Allred Votes to Protect LBGTQ Persons From Discrimination as House Passes Bipartisan Equality Act

May 17, 2019
Press Release

Washington, D.C. – Congressman Colin Allred (TX-32), today voted for the Equality Act, which passed the House with bipartisan support. Allred is a cosponsor of the bill which ensures that civil rights protections for LGBTQ persons are enshrined in federal law.  

“Every LGBTQ American deserves to have protection under federal civil rights laws against discrimination,” said Allred. “The bipartisan Equality Act takes a huge step forward to ensure that no matter who you are, who you love or who you marry, everyone gets equal protection under federal law.”

The bill is backed by a broad coalition that includes the Human Rights Campaign, the U.S. Chamber of Commerce, the AFL-CIO and the NAACP in addition to 160 corporations, 152 community centers and 74 LGTBQ groups and organizations.

Background on the Equality Act:

Despite significant legal advances over the past several years – including marriage equality, LGBTQ Americans remain vulnerable to discrimination on a daily basis and too often have little recourse. Fifty percent of the national LGBTQ community live in states, including Texas, that though they have the right to marry, they have no explicit non-discrimination protections in other areas of daily life.

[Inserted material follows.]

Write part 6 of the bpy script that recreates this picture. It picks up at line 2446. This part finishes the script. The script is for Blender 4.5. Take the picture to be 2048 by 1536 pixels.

The Equality Act amends existing federal civil rights laws to explicitly prohibit discrimination on the basis of sexual orientation and gender identity in education, employment, housing, credit, Federal jury service, public accommodations, and the use of Federal funds. It does so by adding sex in some places where it had not previously been protected, and clarifying that sex includes sexual orientation and gender identity.

Only 21 states have explicit laws barring discrimination based on sexual orientation in employment, housing, and public accommodations, and only 20 states have such protections for gender identity. In most states, a same-sex couple can get married one day and be legally denied service at a restaurant, be fired from their jobs or evicted from their apartment the next.